▶ [Description of the task]: Reproduce all of the material word for word.

▶ [Information provided]:
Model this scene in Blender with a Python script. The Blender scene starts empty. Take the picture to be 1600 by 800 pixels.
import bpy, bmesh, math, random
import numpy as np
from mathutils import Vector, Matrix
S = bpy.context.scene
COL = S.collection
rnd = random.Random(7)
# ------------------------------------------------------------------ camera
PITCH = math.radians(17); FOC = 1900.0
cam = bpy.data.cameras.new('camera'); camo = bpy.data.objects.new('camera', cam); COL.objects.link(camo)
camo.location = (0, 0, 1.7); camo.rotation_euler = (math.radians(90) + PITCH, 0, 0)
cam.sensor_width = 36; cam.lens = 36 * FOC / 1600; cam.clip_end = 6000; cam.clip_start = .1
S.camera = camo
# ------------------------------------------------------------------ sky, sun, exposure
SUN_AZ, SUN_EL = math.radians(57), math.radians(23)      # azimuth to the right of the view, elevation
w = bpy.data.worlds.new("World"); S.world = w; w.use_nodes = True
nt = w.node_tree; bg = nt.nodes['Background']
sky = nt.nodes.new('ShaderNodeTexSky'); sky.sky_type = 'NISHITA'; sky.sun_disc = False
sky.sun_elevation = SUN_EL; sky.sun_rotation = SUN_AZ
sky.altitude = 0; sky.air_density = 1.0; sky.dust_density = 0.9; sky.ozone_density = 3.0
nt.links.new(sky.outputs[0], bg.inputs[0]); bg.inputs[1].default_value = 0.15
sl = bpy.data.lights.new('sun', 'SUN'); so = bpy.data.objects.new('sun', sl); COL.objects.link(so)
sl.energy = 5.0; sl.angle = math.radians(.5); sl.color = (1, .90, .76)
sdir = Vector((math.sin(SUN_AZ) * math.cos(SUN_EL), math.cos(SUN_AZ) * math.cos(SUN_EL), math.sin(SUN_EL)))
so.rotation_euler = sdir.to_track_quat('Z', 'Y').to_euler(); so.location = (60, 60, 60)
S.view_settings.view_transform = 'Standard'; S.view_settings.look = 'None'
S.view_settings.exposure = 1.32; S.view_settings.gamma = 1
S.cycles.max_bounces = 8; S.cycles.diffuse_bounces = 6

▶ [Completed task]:
Model this scene in Blender with a Python script. The Blender scene starts empty. Take the picture to be 1600 by 800 pixels.
import bpy, bmesh, math, random
import numpy as np
from mathutils import Vector, Matrix
S = bpy.context.scene
COL = S.collection
rnd = random.Random(7)
# ------------------------------------------------------------------ camera
PITCH = math.radians(17); FOC = 1900.0
cam = bpy.data.cameras.new('camera'); camo = bpy.data.objects.new('camera', cam); COL.objects.link(camo)
camo.location = (0, 0, 1.7); camo.rotation_euler = (math.radians(90) + PITCH, 0, 0)
cam.sensor_width = 36; cam.lens = 36 * FOC / 1600; cam.clip_end = 6000; cam.clip_start = .1
S.camera = camo
# ------------------------------------------------------------------ sky, sun, exposure
SUN_AZ, SUN_EL = math.radians(57), math.radians(23)      # azimuth to the right of the view, elevation
w = bpy.data.worlds.new("World"); S.world = w; w.use_nodes = True
nt = w.node_tree; bg = nt.nodes['Background']
sky = nt.nodes.new('ShaderNodeTexSky'); sky.sky_type = 'NISHITA'; sky.sun_disc = False
sky.sun_elevation = SUN_EL; sky.sun_rotation = SUN_AZ
sky.altitude = 0; sky.air_density = 1.0; sky.dust_density = 0.9; sky.ozone_density = 3.0
nt.links.new(sky.outputs[0], bg.inputs[0]); bg.inputs[1].default_value = 0.15
sl = bpy.data.lights.new('sun', 'SUN'); so = bpy.data.objects.new('sun', sl); COL.objects.link(so)
sl.energy = 5.0; sl.angle = math.radians(.5); sl.color = (1, .90, .76)
sdir = Vector((math.sin(SUN_AZ) * math.cos(SUN_EL), math.cos(SUN_AZ) * math.cos(SUN_EL), math.sin(SUN_EL)))
so.rotation_euler = sdir.to_track_quat('Z', 'Y').to_euler(); so.location = (60, 60, 60)
S.view_settings.view_transform = 'Standard'; S.view_settings.look = 'None'
S.view_settings.exposure = 1.32; S.view_settings.gamma = 1
S.cycles.max_bounces = 8; S.cycles.diffuse_bounces = 6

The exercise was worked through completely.